• [Records]
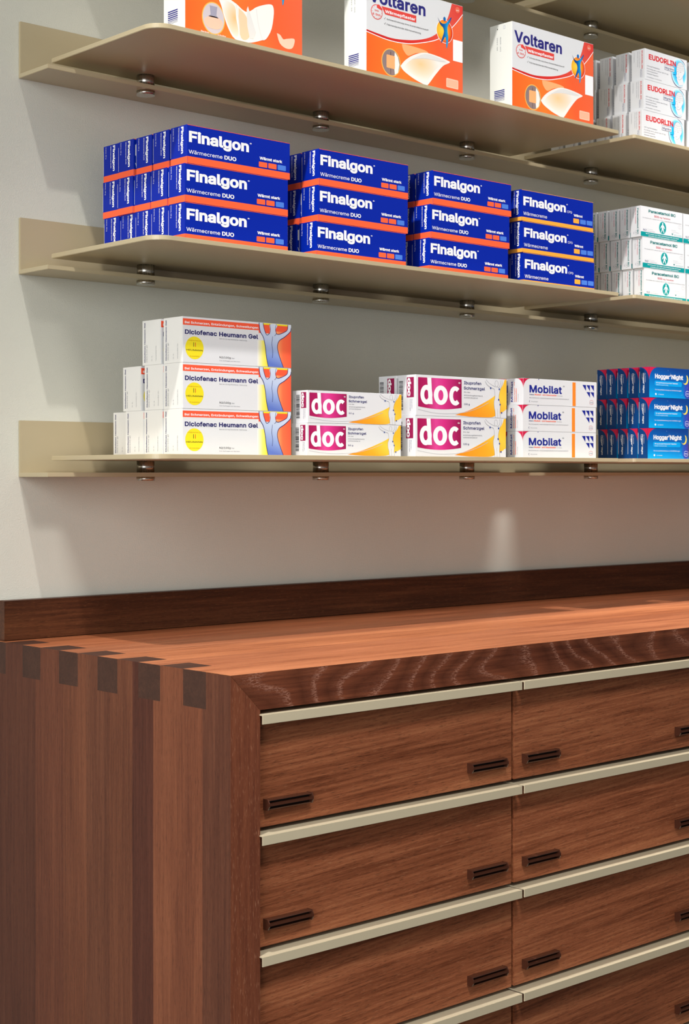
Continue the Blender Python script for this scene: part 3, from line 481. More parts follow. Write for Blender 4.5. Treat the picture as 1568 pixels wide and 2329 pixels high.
's': ',Q*P(H*7(I){(M)f(S)R(])A(i)3(w)&)+(z)>(u)S)S)a)Z)L)e)=)r)1*&))*:)#*O(~*i)#*~)*+3)3+A)?+H)M+K)]+I)i+E)t+=)~+2**+#*0*o*5*/*D)l*N)Q*Z)=*k)/*~)&+8)#+Q)%+g),+z)6,0)D,?)T,L)i,V*!,_*;,d*U,e*o,d+),`+=,X+N,O+^,D+k,7+u,(+~+t,(+b+K+T+E+c+=+p+2+|+!,)*m,/*U,1*@,/*-,*)y+})m+q)e+d)c+T)d+G)i+<)r+2)~+**2+#*F*z+#*l+D*c+_*U+r*E,#*3,,)y,/)a,-)J,&)6+x)#+j(p+X(c+C(V++(N*m(I',
't': '*~*g,`*g,+(V,+(V,` )6-a)t-a)t)W)u)H)x);)~)2**),*6)(*D)&*S)(*e)+*p(R*Z(M*B(L*#(O)g(W)Q(f)B(z)9)5)6)R',
'u': '-!*P(K*8(M)}(R)i([)V(h)G(x):)0)1)G)+)c)**$)*,`)h,`)h**)j)k)r)S*!)@*4)2*I)**c)&*u)(+)),+8)3+F)<+Q)H+Z)V+b)g+g)z+h*3+h,`,I,`,I(P+j(P+j)Q+s)Q+f)1+T(t+@(b+)(U*l(M',
'v': ',j*=(P(b,`)I,`*?*5*G)z*N)d*U)L*i(f*R(f*f)L*l)d*s)z*{*5+q,`,W,`*}(P',
'w': '.f*#(P(h,`)L,`){*q*4*!*I(z*?(z*T)}*i*q+;,`+|,`,N*q,c)~,w(z,l(z-%)}-;*q-j,`.O,`-6(P,T(P,!*F+q*|+c+W+T,6+c,6+T+W+F*|+7*F*b(P',
'x': ',`(f(P*E*u*E*E(n,`)Y,`*-+r*M+<*j*i*I*i*S*x*]+,*e+<*n+M*y+_+(+r+Y,`,D,`*l*C*l*q,J(P+_(P+%)J*c)~*G*P*h*P*^*A*U*2*L)~*D)n*:)]*.)J)P(P',
'y': ',j)#%|)2&U)<&T)H&R)S&Q)^&R)g&U)p&Z)x&b*#&l*+&y*1(,*=(O(b,`)I,`*?*5*G)z*N)c*U)L*i(f*R(f*e)L*l)d*s)z*{*5+q,`,W,`*g&r*_&_*U&N*K&@*?&4*3&+*$&!)s%z)c%w)P%v)6%x',
'z': ',a({(P({)!+=,#+=,&)$,&)$,`,1,`,1,/)t)1)t)-,7)-,7(P',
'®': '-X+%)l*h)n*M)s*4)|)y*+)d*:)P*K)?*_)1*t)$+/(y+G(t+b(r+}(t,<(y,U)$,o)1-*)?-?)P-R)d-d)y-r*4-~*M.+*h.0+%.2+A.0+[.++u-~,0-r,E-d,X-R,j-?,x-*-(,o-0,U-5,<-7+}-5+b-0+G-(+/,x*t,j*_,X*K,E*:,0*++u)|+[)s+A)n +%*@+A*C+[*I+s*U,,*e,?*w,N+0,Y+H,a+b,c+},a,<,Y,U,N,n,?-&,,-9+s-H+[-S+A-Z+%-]*h-Z*N-S*6-H)}-9)j-&)Z,n)O,U)H,<)F+})H+b)O+H)Z+0)j*w)}*e*6*U*N*I*h*C +P*}+!+x+P+x,!*} *;*}*;,~+<,~+D,}+M,{+V,w+`,r+g,l+n,d+s,Z+v,O+w,B+v,6+s,*+n+|+g+s+_+l+U+g+K+c+B+`+9+_*S+_*S,!+.,!+4,!+:,%+@,++E,1+I,9+J,B+I,L+E,S+@,X+:,[+4,^+.,_*f,_*f*}',
'·': '*_)W*_)K*a)@*e)7*m)/*v)++$))+1)++=)/+H)7+Q)@+Y)K+^)W+_)d+^)o+Y)x+Q*#+H*(+=**+1*(+$*#*v)x*m)o*e)d*a',
'Ä': '-j(a(P*d.++S.+-X(P,p(P+_+n+G,X+&-h+4-h*p,W*Y+n)J(P )d*()d*b,V*b,V*( +x.k+m.m+d.p+Z.w+S/!+O/-+N/7+O/B+S/L+Z/T+d/[+m/_+x/a,%/_,0/[,8/T,?/L,C/B,D/7,C/-,?/!,8.w,0.p,%.m *B.k*7.m*..p*$.w){/!)w/-)u/7)w/B){/L*$/T*./[*7/_*B/a*M/_*V/[*_/T*f/L*j/B*k/7*j/-*f/!*_.w*V.p*M.m',
'Ö': '.C+J(I*|(M*T(W*0(j)m)%)Q)D);)i)**7(}*f(y+=(}+q)*,D);,n)Q-6)m-T*0-n*T.!*|..+J.2+u..,@.!,e-n-(-T-C-6-Y,n-j,D-t+q-w+=-t*f-j*7-Y)i-C)D-()%,e(j,@(W+u(M +J)*+h),,()4,A)A,X)S,m)j,}**--*J-5*p-7+=-5+g--,0,},Q,m,m,X-(,A-:,(-G+h-N+J-Q+,-N*m-F*R-:*;-(*(,m)s,P)g,0)`+g)]+=)`*p)g*J)s***()k*;)S*R)A*m)4+,), ,7.k,,.m,!.p+v.w+p/!+l/-+j/7+l/B+p/L+v/T,!/[,,/_,7/a,B/_,K/[,T/T,Z/L,_/B,`/7,_/-,Z/!,T.w,K.p,B.m *^.k*S.m*I.p*A.w*:/!*6/-*5/7*6/B*:/L*A/T*I/[*S/_*^/a*i/_*r/[*{/T+$/L+)/B++/7+)/-+$/!*{.w*r.p*i.m',
'Ü': '.3+B(H*w(J*T(R*4(`)t(r)]),)J)E)<)b)4*%)1*G)1.+)r.+)r*L)t*5)z){*&)g*3)T*C)E*U)9*k)0+&)*+B))+])*+u)0,/)9,A)E,P)T,^)g,f){,l*5,n*L,n.+-R.+-R*G-O*%-G)b-:)E-&),,l(r,O(`,0(R+i(J ,/.k,#.m+w.p+n.w+h/!+d/-+b/7+d/B+h/L+n/T+w/[,#/_,//a,9/_,C/[,K/T,R/L,V/B,W/7,V/-,R/!,K.w,C.p,9.m *U.k*J.m*A.p*8.w*2/!*./-*,/7*./B*2/L*8/T*A/[*J/_*U/a*a/_*j/[*s/T*y/L*}/B*~/7*}/-*y/!*s.w*j.p*a.m',
'ß': '-B)p,N)p(P)1(P)1,N)5,~)B-H)X-g)u-|*:.-*`.2*u.0+/.,+C.$+W-w+i-i+x-X,&-D,.--,0,n,/,^,-,O,),C,#,8+{,/+u,%+d+k+a+c+^+Y+]+O+_+D+c+9+i+0+r+&+|*{,+*r,N*V,Y*K,d*?,l*2,s*!,w)n,x)Y,v)D,q)0,g({,Z(l,J(`,8(V,!(O+g(K+L(I+6(J*~(M*j(Q*X(W*I(_*>(e*U)?*t)/+%)++6)(+H)&+_)(+r)-,$)5,1)@,7)M,:)^,8)k,4)w,.*$,$*/+w*8+l*A+G*]+<*g+2*r+**~+!+/*{+>*z+O*z+]*}+i+$+r+*+z+0,%+6,-+=,5+B,=+G,E+L,O+N,Z+O,i+L-!+E-5+9-C+)-L*t-R*`-T*H-Q*6-I*&-<)x-*)r,n',
'ä': ',j*:(G*!(I)i(M)S(U)A(`)1(n)$(~(w)4(q)I(o)b(q)v(u*,(|*;)**H)5*R)C*[)Q*c)b*i)s*n*)*q*;*t*L*w+)*~+6+#+@+%+H+*+N+/+Q+5+S+>+S+@+R+O+O+]+J+i+C+s+:+{+/,%*~,+*o,.*_,/*L,.*=,+*/,%*!+|)u+u)l+m)d+d)^+Z)Y+Q(z+c)(+y)5,/)D,>)T,J)h,T){,[*3,a*G,d*],e*k,e*z,c+.,`+>,[+N,U+^,L+l,B+x,4,%,#,.+m,3+U,5+:,5(P+T(P+T))+O))+J(|+C(s+;(j+1(a+#(X*r(Q*b(L*O(I *D(~*Z)#*n)(+!)0+1)9+=)E+F)R+M)b+Q)p+S*#+S*X+O*U+J*R+B*P+%*J*c*E*I*B*;*@*-*=)|*9)p*3)f*-)]*$)V)x)R)l)Q)_)R)R)U)G)[)=)c)5)m).)x))*()$*6)! +D-D+:-E+0-I+(-P*}-X*y-b*x-m*y-x*}.$+(..+0.4+:.8+D.9+O.8+X.4+b..+h.$+l-x+m-m+l-b+h-X+b-P+X-I+O-E )k-D)a-E)V-I)N-P)G-X)C-b)B-m)C-x)G.$)N..)V.4)a.8)k.9)v.8*#.4*,..*2.$*6-x*8-m*6-b*2-X*,-P*#-I)v-E',
'ö': '-(*j(H*H(K**(S)k(a)R(t)=)/)-)J(})j(v*0(s*U(v*|(}+C)-+c)=+~)R,9)k,L**,Z*H,c*j,e+0,c+N,Z+k,L,&,9,;+~,K+c,W+C,`*|,b*U,`*0,W)j,K)J,;)/,&(t+k(a+N(S+0(K *j)!+%)%+;),+M)7+])E+j)V+s)k+z*$+~*=,!*U+~*o+z+++s+A+j+U+]+h+M+v+;,$+%,,*j,.*R,,*=,$*++v)x+h)l+U)b+A)[++)W*o)U*U)W*=)[*$)b)k)l)V)x)E*+)7*=),*R)% +V-D+L-E+B-I+:-P+3-X+/-b+.-m+/-x+3.$+:..+B.4+L.8+V.9+b.8+k.4+t..+z.$+~-x,#-m+~-b+z-X+t-P+k-I+b-E )~-D)s-E)i-I)a-P)Y-X)U-b)T-m)U-x)Y.$)a..)i.4)s.8)~.9*,.8*6.4*>..*E.$*I-x*J-m*I-b*E-X*>-P*6-I*,-E',
'ü': '-!*P(K*8(M)}(R)i([)V(h)G(x):)0)1)G)+)c)**$)*,`)h,`)h**)j)k)r)S*!)@*4)2*I)**c)&*u)(+)),+8)3+F)<+Q)H+Z)V+b)g+g)z+h*3+h,`,I,`,I(P+j(P+j)Q+s)Q+f)1+T(t+@(b+)(U*l(M +T-D+I-E+@-I+7-P+1-X+--b++-m+--x+1.$+7..+@.4+I.8+T.9+_.8+i.4+q..+x.$+|-x+}-m+|-b+x-X+q-P+i-I+_-E ){-D)q-E)g-I)^-P)W-X)S-b)R-m)S-x)W.$)^..)g.4)q.8){.9**.8*3.4*<..*B.$*F-x*G-m*F-b*B-X*<-P*3-I**-E',
'’': '*K))+~)G.+*1.+)W+~',
}
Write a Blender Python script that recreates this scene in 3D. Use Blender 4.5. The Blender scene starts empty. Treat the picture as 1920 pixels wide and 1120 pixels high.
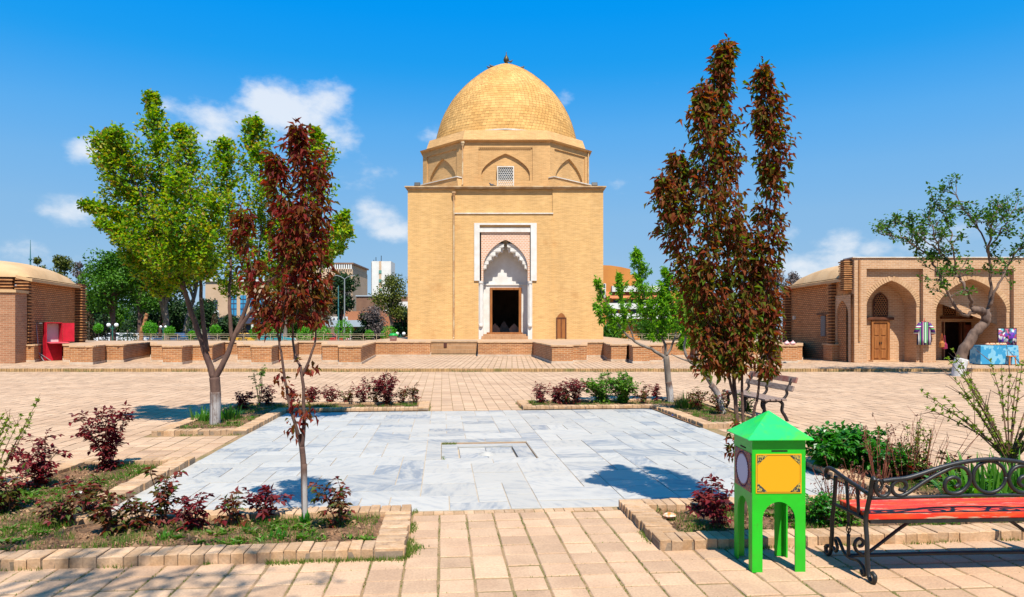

• [Goal of the exercise] Pull out every line of the records above that contains the word "Python".

• [Task output]
Continue the Blender Python script for this scene: part 3, from line 481. More parts follow. Write for Blender 4.5. Treat the picture as 1568 pixels wide and 2329 pixels high.
Write a Blender Python script that recreates this scene in 3D. Use Blender 4.5. The Blender scene starts empty. Treat the picture as 1920 pixels wide and 1120 pixels high.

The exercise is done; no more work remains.